Copy out the material below in full, but not its images.

==========

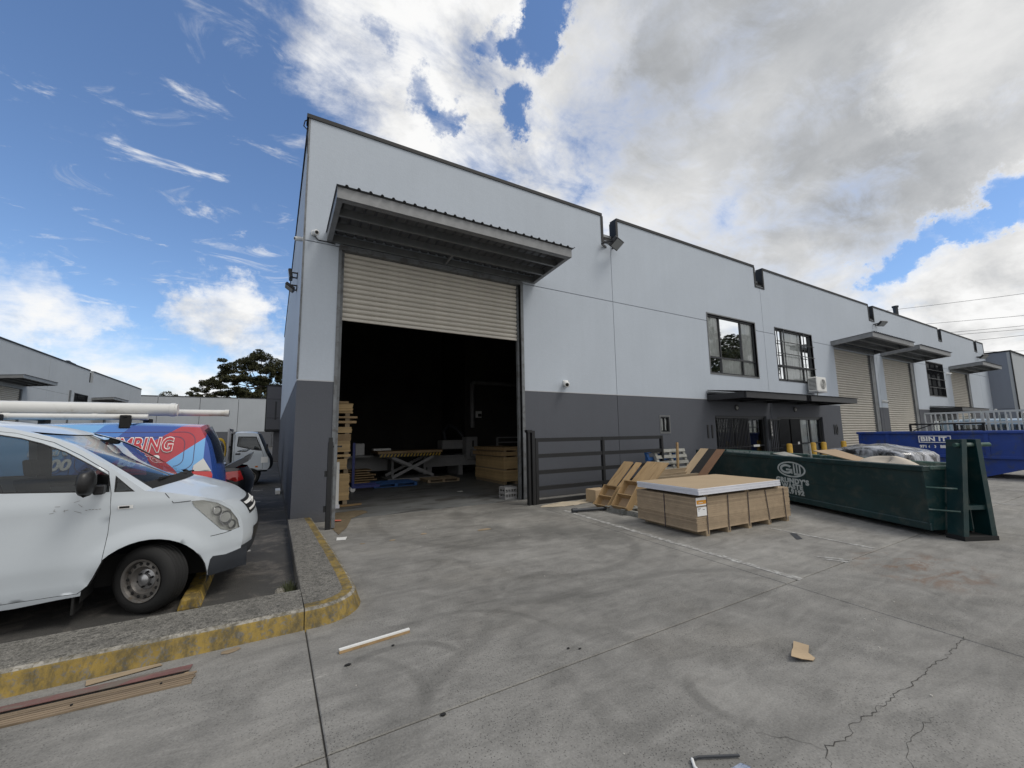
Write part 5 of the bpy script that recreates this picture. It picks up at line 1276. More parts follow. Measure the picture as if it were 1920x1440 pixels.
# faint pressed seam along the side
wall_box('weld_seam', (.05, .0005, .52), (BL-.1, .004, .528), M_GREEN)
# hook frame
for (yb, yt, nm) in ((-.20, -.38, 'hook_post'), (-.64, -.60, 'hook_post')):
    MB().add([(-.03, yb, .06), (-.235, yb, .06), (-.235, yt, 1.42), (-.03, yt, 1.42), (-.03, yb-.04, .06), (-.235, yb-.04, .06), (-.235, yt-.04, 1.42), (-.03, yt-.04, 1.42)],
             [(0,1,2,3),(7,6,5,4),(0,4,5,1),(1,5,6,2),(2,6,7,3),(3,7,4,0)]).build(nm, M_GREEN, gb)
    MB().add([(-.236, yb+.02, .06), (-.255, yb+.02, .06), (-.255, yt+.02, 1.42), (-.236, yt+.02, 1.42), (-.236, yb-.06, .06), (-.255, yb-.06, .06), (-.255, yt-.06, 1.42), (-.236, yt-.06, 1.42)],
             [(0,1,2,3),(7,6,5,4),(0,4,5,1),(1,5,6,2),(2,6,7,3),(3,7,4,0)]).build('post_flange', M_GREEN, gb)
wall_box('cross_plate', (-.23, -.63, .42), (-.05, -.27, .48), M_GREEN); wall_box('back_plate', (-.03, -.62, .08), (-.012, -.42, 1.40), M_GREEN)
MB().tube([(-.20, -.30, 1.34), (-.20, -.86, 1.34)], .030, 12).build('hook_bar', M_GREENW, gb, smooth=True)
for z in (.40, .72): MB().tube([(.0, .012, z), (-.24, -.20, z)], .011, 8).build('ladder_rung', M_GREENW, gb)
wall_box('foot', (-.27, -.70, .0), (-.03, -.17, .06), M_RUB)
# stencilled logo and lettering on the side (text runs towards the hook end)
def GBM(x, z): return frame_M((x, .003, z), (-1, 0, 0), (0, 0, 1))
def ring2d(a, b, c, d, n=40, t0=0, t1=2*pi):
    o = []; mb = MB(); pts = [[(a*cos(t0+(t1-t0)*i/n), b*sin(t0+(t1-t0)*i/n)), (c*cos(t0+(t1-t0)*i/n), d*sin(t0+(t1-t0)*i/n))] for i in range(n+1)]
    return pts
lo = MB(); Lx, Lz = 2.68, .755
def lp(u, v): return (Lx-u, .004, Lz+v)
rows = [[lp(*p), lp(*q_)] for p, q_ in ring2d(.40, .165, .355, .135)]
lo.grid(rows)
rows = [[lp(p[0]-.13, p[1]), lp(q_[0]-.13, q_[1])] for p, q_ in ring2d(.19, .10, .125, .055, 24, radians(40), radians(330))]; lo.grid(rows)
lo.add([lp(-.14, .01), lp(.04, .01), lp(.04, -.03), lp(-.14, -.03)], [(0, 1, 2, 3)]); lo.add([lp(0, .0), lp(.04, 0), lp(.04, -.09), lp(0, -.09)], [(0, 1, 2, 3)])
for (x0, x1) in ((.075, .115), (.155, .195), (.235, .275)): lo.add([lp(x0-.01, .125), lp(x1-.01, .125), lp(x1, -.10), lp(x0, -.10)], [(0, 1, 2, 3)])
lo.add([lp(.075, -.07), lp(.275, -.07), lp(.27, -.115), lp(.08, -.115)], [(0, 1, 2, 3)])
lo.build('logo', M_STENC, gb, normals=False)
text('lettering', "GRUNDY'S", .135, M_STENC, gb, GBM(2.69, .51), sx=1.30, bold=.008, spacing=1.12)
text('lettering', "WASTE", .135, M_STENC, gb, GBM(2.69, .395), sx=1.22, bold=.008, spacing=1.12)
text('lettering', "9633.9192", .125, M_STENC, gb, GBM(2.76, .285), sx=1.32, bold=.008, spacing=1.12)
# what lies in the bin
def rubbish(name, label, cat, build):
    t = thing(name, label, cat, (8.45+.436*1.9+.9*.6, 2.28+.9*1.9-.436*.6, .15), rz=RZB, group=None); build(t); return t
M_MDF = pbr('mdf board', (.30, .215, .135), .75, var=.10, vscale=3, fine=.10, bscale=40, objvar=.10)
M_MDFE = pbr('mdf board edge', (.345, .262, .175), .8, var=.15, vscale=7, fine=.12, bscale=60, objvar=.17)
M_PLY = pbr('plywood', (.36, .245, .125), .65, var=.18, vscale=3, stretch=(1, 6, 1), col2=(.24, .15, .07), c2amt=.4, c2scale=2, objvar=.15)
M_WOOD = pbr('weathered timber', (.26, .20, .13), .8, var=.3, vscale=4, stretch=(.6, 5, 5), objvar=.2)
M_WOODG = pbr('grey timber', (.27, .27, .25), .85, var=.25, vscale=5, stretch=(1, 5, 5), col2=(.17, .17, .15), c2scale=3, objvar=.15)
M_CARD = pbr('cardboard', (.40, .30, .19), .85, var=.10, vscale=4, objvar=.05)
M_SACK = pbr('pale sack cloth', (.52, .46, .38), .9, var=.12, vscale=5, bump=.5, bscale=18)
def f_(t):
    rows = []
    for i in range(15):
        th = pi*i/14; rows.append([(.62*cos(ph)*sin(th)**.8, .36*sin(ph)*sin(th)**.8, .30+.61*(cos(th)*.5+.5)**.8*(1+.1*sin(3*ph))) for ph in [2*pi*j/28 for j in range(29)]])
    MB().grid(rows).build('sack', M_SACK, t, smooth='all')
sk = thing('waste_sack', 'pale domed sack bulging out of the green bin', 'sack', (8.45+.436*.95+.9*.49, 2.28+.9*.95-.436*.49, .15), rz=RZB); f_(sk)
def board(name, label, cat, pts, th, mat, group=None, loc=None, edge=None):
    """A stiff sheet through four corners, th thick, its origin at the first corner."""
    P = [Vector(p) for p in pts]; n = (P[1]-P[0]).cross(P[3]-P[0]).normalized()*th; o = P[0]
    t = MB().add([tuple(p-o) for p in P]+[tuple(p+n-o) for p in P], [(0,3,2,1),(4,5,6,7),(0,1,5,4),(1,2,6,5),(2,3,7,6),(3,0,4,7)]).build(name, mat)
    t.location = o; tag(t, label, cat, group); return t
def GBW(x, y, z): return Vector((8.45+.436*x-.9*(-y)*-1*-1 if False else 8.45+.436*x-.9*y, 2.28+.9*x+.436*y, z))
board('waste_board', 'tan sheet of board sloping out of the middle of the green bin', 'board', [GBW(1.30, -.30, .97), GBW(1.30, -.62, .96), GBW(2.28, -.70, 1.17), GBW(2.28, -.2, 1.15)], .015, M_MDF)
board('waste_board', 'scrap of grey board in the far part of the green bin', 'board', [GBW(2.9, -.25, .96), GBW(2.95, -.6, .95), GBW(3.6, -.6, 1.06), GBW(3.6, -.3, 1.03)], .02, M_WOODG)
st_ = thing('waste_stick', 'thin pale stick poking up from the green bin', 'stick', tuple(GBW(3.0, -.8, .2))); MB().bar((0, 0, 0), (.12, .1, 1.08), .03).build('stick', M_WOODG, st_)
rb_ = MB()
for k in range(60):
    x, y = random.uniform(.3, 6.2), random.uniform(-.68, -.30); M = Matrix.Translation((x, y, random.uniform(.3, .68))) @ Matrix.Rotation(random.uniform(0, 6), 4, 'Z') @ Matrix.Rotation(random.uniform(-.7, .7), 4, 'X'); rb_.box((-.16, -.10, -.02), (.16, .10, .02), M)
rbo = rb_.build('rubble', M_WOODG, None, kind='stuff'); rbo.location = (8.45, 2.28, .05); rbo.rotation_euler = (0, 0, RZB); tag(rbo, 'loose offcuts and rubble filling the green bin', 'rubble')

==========

_In response_
Write part 5 of the bpy script that recreates this picture. It picks up at line 1276. More parts follow. Measure the picture as if it were 1920x1440 pixels.
# faint pressed seam along the side
wall_box('weld_seam', (.05, .0005, .52), (BL-.1, .004, .528), M_GREEN)
# hook frame
for (yb, yt, nm) in ((-.20, -.38, 'hook_post'), (-.64, -.60, 'hook_post')):
    MB().add([(-.03, yb, .06), (-.235, yb, .06), (-.235, yt, 1.42), (-.03, yt, 1.42), (-.03, yb-.04, .06), (-.235, yb-.04, .06), (-.235, yt-.04, 1.42), (-.03, yt-.04, 1.42)],
             [(0,1,2,3),(7,6,5,4),(0,4,5,1),(1,5,6,2),(2,6,7,3),(3,7,4,0)]).build(nm, M_GREEN, gb)
    MB().add([(-.236, yb+.02, .06), (-.255, yb+.02, .06), (-.255, yt+.02, 1.42), (-.236, yt+.02, 1.42), (-.236, yb-.06, .06), (-.255, yb-.06, .06), (-.255, yt-.06, 1.42), (-.236, yt-.06, 1.42)],
             [(0,1,2,3),(7,6,5,4),(0,4,5,1),(1,5,6,2),(2,6,7,3),(3,7,4,0)]).build('post_flange', M_GREEN, gb)
wall_box('cross_plate', (-.23, -.63, .42), (-.05, -.27, .48), M_GREEN); wall_box('back_plate', (-.03, -.62, .08), (-.012, -.42, 1.40), M_GREEN)
MB().tube([(-.20, -.30, 1.34), (-.20, -.86, 1.34)], .030, 12).build('hook_bar', M_GREENW, gb, smooth=True)
for z in (.40, .72): MB().tube([(.0, .012, z), (-.24, -.20, z)], .011, 8).build('ladder_rung', M_GREENW, gb)
wall_box('foot', (-.27, -.70, .0), (-.03, -.17, .06), M_RUB)
# stencilled logo and lettering on the side (text runs towards the hook end)
def GBM(x, z): return frame_M((x, .003, z), (-1, 0, 0), (0, 0, 1))
def ring2d(a, b, c, d, n=40, t0=0, t1=2*pi):
    o = []; mb = MB(); pts = [[(a*cos(t0+(t1-t0)*i/n), b*sin(t0+(t1-t0)*i/n)), (c*cos(t0+(t1-t0)*i/n), d*sin(t0+(t1-t0)*i/n))] for i in range(n+1)]
    return pts
lo = MB(); Lx, Lz = 2.68, .755
def lp(u, v): return (Lx-u, .004, Lz+v)
rows = [[lp(*p), lp(*q_)] for p, q_ in ring2d(.40, .165, .355, .135)]
lo.grid(rows)
rows = [[lp(p[0]-.13, p[1]), lp(q_[0]-.13, q_[1])] for p, q_ in ring2d(.19, .10, .125, .055, 24, radians(40), radians(330))]; lo.grid(rows)
lo.add([lp(-.14, .01), lp(.04, .01), lp(.04, -.03), lp(-.14, -.03)], [(0, 1, 2, 3)]); lo.add([lp(0, .0), lp(.04, 0), lp(.04, -.09), lp(0, -.09)], [(0, 1, 2, 3)])
for (x0, x1) in ((.075, .115), (.155, .195), (.235, .275)): lo.add([lp(x0-.01, .125), lp(x1-.01, .125), lp(x1, -.10), lp(x0, -.10)], [(0, 1, 2, 3)])
lo.add([lp(.075, -.07), lp(.275, -.07), lp(.27, -.115), lp(.08, -.115)], [(0, 1, 2, 3)])
lo.build('logo', M_STENC, gb, normals=False)
text('lettering', "GRUNDY'S", .135, M_STENC, gb, GBM(2.69, .51), sx=1.30, bold=.008, spacing=1.12)
text('lettering', "WASTE", .135, M_STENC, gb, GBM(2.69, .395), sx=1.22, bold=.008, spacing=1.12)
text('lettering', "9633.9192", .125, M_STENC, gb, GBM(2.76, .285), sx=1.32, bold=.008, spacing=1.12)
# what lies in the bin
def rubbish(name, label, cat, build):
    t = thing(name, label, cat, (8.45+.436*1.9+.9*.6, 2.28+.9*1.9-.436*.6, .15), rz=RZB, group=None); build(t); return t
M_MDF = pbr('mdf board', (.30, .215, .135), .75, var=.10, vscale=3, fine=.10, bscale=40, objvar=.10)
M_MDFE = pbr('mdf board edge', (.345, .262, .175), .8, var=.15, vscale=7, fine=.12, bscale=60, objvar=.17)
M_PLY = pbr('plywood', (.36, .245, .125), .65, var=.18, vscale=3, stretch=(1, 6, 1), col2=(.24, .15, .07), c2amt=.4, c2scale=2, objvar=.15)
M_WOOD = pbr('weathered timber', (.26, .20, .13), .8, var=.3, vscale=4, stretch=(.6, 5, 5), objvar=.2)
M_WOODG = pbr('grey timber', (.27, .27, .25), .85, var=.25, vscale=5, stretch=(1, 5, 5), col2=(.17, .17, .15), c2scale=3, objvar=.15)
M_CARD = pbr('cardboard', (.40, .30, .19), .85, var=.10, vscale=4, objvar=.05)
M_SACK = pbr('pale sack cloth', (.52, .46, .38), .9, var=.12, vscale=5, bump=.5, bscale=18)
def f_(t):
    rows = []
    for i in range(15):
        th = pi*i/14; rows.append([(.62*cos(ph)*sin(th)**.8, .36*sin(ph)*sin(th)**.8, .30+.61*(cos(th)*.5+.5)**.8*(1+.1*sin(3*ph))) for ph in [2*pi*j/28 for j in range(29)]])
    MB().grid(rows).build('sack', M_SACK, t, smooth='all')
sk = thing('waste_sack', 'pale domed sack bulging out of the green bin', 'sack', (8.45+.436*.95+.9*.49, 2.28+.9*.95-.436*.49, .15), rz=RZB); f_(sk)
def board(name, label, cat, pts, th, mat, group=None, loc=None, edge=None):
    """A stiff sheet through four corners, th thick, its origin at the first corner."""
    P = [Vector(p) for p in pts]; n = (P[1]-P[0]).cross(P[3]-P[0]).normalized()*th; o = P[0]
    t = MB().add([tuple(p-o) for p in P]+[tuple(p+n-o) for p in P], [(0,3,2,1),(4,5,6,7),(0,1,5,4),(1,2,6,5),(2,3,7,6),(3,0,4,7)]).build(name, mat)
    t.location = o; tag(t, label, cat, group); return t
def GBW(x, y, z): return Vector((8.45+.436*x-.9*(-y)*-1*-1 if False else 8.45+.436*x-.9*y, 2.28+.9*x+.436*y, z))
board('waste_board', 'tan sheet of board sloping out of the middle of the green bin', 'board', [GBW(1.30, -.30, .97), GBW(1.30, -.62, .96), GBW(2.28, -.70, 1.17), GBW(2.28, -.2, 1.15)], .015, M_MDF)
board('waste_board', 'scrap of grey board in the far part of the green bin', 'board', [GBW(2.9, -.25, .96), GBW(2.95, -.6, .95), GBW(3.6, -.6, 1.06), GBW(3.6, -.3, 1.03)], .02, M_WOODG)
st_ = thing('waste_stick', 'thin pale stick poking up from the green bin', 'stick', tuple(GBW(3.0, -.8, .2))); MB().bar((0, 0, 0), (.12, .1, 1.08), .03).build('stick', M_WOODG, st_)
rb_ = MB()
for k in range(60):
    x, y = random.uniform(.3, 6.2), random.uniform(-.68, -.30); M = Matrix.Translation((x, y, random.uniform(.3, .68))) @ Matrix.Rotation(random.uniform(0, 6), 4, 'Z') @ Matrix.Rotation(random.uniform(-.7, .7), 4, 'X'); rb_.box((-.16, -.10, -.02), (.16, .10, .02), M)
rbo = rb_.build('rubble', M_WOODG, None, kind='stuff'); rbo.location = (8.45, 2.28, .05); rbo.rotation_euler = (0, 0, RZB); tag(rbo, 'loose offcuts and rubble filling the green bin', 'rubble')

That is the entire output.